The Risks of Money Printing & 'Excess Reserves'
The first is that the recipients of all this thin-air money could just sit on it and do nothing. No loans would be made, which means no new deposits would be made, which means the 'miracle' of fractional reserve money multiplication would not happen, which means the economy would not get juiced.
Indeed, that's exactly what has happened. We can detect this in the form of what are called 'excess reserves,' which are dollars that banks now hold that are in excess of what they need to have on hand to satisfy reserve requirements.
There must be a lot of disappointment at the Fed that all of these funds are just piling up there and not doing anything (yet) to supercharge the economy, and so you might wonder why the Fed persists in 'quadrupling down' on a strategy that is not working as intended.

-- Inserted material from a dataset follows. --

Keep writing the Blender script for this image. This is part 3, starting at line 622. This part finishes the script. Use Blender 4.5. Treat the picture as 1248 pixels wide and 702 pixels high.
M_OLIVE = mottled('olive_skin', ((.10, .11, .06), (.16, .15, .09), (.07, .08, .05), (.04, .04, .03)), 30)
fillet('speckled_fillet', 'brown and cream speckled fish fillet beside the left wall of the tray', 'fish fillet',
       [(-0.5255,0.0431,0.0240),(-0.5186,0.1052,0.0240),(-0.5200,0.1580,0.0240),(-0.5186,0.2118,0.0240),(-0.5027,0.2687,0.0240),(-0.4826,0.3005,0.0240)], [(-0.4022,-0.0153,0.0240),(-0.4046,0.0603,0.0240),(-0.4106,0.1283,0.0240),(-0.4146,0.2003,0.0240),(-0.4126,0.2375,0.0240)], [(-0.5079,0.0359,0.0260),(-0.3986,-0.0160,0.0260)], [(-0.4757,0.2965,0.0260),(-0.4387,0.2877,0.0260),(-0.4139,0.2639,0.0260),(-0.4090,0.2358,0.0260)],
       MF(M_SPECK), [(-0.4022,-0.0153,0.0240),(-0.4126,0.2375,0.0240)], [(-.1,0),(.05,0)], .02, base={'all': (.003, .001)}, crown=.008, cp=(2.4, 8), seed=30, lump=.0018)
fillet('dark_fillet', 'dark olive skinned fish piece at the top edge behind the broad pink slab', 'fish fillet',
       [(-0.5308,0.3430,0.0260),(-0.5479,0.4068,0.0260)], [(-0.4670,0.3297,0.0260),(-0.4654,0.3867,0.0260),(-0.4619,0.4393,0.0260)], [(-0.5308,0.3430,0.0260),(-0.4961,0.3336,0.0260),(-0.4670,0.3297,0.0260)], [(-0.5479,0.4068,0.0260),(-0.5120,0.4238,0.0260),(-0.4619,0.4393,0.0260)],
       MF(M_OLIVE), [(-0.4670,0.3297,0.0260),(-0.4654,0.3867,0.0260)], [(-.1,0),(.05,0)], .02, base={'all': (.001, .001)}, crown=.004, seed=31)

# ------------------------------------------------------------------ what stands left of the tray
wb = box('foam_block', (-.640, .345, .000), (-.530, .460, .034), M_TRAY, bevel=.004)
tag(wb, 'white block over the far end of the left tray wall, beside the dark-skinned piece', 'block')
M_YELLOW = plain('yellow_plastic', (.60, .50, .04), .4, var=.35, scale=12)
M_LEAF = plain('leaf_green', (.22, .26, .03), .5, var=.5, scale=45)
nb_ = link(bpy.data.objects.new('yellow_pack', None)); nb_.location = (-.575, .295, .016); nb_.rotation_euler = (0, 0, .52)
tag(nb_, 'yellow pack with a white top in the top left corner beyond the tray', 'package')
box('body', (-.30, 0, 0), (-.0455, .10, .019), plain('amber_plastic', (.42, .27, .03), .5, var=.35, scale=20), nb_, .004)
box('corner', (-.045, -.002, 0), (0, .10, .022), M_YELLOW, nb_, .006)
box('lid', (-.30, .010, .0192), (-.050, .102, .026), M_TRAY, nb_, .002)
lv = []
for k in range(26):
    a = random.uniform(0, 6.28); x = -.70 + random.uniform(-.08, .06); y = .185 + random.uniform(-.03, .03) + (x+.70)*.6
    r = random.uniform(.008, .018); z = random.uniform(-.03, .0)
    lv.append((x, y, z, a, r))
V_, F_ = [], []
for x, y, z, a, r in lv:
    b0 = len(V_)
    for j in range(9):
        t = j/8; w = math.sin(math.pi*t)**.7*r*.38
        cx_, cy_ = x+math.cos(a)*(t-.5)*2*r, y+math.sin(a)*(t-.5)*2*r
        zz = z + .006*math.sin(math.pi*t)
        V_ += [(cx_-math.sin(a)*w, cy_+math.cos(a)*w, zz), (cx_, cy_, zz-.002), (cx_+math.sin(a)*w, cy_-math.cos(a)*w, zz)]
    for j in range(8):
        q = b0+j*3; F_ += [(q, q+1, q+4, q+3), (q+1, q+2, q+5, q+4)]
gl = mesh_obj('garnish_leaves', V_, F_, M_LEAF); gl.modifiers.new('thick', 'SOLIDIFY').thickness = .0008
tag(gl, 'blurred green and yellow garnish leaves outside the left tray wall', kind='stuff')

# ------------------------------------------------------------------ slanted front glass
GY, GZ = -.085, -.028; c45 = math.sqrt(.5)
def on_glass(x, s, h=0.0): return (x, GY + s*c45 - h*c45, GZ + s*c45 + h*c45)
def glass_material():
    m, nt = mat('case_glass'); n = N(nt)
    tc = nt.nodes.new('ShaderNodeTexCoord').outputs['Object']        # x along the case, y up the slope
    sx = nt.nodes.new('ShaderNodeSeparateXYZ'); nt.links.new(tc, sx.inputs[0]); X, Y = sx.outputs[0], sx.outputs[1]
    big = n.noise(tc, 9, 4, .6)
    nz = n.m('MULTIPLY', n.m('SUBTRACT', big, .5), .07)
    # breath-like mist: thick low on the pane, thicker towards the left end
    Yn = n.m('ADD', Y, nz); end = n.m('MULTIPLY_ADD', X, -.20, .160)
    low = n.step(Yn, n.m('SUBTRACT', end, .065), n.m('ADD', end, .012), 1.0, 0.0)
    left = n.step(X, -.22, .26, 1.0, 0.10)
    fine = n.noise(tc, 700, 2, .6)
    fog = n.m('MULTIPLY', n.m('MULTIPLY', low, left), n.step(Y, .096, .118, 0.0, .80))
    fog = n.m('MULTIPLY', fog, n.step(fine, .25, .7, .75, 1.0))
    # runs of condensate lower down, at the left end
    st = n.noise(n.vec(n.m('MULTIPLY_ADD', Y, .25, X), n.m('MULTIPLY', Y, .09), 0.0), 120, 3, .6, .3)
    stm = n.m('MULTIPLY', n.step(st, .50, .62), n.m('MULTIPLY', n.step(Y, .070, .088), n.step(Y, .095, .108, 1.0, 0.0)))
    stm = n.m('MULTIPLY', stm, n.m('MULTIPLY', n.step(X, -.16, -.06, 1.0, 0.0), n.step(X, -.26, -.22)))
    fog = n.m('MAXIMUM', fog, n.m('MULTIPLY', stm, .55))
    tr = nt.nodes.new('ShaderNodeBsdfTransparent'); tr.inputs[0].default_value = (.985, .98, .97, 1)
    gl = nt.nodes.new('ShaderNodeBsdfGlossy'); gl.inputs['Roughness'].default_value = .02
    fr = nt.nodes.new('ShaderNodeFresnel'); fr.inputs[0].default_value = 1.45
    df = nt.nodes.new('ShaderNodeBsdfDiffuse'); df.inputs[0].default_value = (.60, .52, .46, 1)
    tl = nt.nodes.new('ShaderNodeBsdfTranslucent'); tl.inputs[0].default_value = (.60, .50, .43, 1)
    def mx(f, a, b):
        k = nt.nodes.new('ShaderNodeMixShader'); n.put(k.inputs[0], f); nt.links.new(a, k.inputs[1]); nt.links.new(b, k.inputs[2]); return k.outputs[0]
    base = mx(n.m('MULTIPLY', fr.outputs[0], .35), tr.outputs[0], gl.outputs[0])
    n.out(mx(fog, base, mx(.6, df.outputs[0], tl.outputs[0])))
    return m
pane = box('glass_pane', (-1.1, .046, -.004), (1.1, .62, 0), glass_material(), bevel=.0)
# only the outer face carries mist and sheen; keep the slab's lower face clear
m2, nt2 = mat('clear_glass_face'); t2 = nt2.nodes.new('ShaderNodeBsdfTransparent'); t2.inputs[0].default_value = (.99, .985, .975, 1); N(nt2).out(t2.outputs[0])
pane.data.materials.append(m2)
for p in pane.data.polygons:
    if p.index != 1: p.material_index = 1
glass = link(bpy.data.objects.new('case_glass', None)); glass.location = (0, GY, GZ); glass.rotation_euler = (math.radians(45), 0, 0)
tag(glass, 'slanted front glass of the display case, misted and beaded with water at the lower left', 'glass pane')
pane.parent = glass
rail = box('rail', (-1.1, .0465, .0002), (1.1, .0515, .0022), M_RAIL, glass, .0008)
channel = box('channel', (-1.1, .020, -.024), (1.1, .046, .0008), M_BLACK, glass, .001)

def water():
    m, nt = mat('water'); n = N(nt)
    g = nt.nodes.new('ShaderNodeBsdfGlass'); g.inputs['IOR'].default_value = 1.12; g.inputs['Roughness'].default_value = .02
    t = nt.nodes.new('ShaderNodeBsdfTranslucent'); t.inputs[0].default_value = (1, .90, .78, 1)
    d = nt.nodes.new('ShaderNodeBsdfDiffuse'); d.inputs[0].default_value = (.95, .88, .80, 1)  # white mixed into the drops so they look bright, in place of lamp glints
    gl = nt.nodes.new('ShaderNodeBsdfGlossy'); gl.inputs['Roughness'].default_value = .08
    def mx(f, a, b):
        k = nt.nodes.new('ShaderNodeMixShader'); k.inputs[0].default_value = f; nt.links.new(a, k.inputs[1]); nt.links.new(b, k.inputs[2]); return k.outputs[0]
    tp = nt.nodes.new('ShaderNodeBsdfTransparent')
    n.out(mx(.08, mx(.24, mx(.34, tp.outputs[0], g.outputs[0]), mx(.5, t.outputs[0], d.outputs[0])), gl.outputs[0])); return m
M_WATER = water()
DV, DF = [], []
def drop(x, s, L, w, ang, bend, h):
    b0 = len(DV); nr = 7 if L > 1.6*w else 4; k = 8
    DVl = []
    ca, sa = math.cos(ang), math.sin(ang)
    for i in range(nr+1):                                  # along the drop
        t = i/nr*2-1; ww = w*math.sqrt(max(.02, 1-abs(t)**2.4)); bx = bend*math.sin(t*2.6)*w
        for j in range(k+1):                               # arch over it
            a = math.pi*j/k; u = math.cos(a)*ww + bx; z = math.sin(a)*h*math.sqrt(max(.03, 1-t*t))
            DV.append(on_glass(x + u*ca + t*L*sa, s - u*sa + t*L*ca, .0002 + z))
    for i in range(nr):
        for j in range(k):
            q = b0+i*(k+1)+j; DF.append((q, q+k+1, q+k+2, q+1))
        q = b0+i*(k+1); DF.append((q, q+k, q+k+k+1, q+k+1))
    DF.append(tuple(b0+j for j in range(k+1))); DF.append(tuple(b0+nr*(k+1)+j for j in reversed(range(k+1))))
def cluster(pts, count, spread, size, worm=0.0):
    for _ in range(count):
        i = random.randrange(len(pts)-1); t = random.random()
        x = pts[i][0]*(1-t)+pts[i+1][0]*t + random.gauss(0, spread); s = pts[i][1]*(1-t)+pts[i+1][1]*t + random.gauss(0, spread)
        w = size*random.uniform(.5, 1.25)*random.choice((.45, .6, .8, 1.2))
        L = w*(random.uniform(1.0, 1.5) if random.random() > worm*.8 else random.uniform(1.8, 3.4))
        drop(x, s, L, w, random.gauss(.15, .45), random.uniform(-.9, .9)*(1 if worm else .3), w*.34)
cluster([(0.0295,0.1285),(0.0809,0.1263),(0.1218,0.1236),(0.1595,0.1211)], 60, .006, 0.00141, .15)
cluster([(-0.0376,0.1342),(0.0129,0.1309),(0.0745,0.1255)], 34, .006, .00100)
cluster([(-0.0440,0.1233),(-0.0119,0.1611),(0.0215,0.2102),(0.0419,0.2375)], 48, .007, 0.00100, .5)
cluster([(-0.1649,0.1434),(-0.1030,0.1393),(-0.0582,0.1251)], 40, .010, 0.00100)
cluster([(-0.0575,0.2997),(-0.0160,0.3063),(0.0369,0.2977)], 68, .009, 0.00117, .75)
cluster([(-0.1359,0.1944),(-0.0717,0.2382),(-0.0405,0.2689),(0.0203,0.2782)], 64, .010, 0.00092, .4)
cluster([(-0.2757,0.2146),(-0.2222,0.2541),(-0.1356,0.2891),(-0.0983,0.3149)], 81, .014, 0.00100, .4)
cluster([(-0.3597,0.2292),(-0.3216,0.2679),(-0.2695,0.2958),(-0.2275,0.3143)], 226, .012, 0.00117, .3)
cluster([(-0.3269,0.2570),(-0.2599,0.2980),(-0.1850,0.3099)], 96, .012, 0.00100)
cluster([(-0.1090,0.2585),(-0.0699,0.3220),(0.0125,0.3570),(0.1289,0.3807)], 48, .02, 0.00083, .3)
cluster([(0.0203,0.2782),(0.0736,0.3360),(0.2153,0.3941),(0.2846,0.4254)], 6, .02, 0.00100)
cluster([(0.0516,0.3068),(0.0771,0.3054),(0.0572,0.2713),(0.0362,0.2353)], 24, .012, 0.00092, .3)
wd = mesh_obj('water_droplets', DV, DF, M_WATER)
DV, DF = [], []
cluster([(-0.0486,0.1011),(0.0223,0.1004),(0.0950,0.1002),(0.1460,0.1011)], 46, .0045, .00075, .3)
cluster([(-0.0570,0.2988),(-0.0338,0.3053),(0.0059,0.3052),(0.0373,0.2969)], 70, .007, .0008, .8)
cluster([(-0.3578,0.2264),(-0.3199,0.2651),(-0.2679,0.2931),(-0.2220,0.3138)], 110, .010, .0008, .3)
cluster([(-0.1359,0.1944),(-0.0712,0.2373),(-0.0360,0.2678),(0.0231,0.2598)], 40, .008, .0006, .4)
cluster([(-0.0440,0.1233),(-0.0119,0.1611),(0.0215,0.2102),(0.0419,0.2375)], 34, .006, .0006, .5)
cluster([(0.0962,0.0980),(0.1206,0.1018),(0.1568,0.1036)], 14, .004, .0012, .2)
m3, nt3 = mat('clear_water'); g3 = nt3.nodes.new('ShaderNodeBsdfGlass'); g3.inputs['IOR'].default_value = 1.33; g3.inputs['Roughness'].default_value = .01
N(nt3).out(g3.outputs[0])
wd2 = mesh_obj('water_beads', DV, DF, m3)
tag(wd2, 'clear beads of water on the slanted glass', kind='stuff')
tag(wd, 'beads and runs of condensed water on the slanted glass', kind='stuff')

Unfortunately, I don't have a satisfying answer for that, as it mystifies me, too. The only thing that makes sense is that the Fed is essentially just gunning for higher stock and bond prices in the hopes that asset inflation will bolster confidence and insulate large financial institutions from potential losses.
But this brings us to the second risk. Take another look at the excess reserves chart, but this time look at the flat blue line that exists pre-2009, before the crisis started. Excess reserves used to be best measured in billions, or perhaps tens of billions. Not hundreds of billions. And certainly not trillions.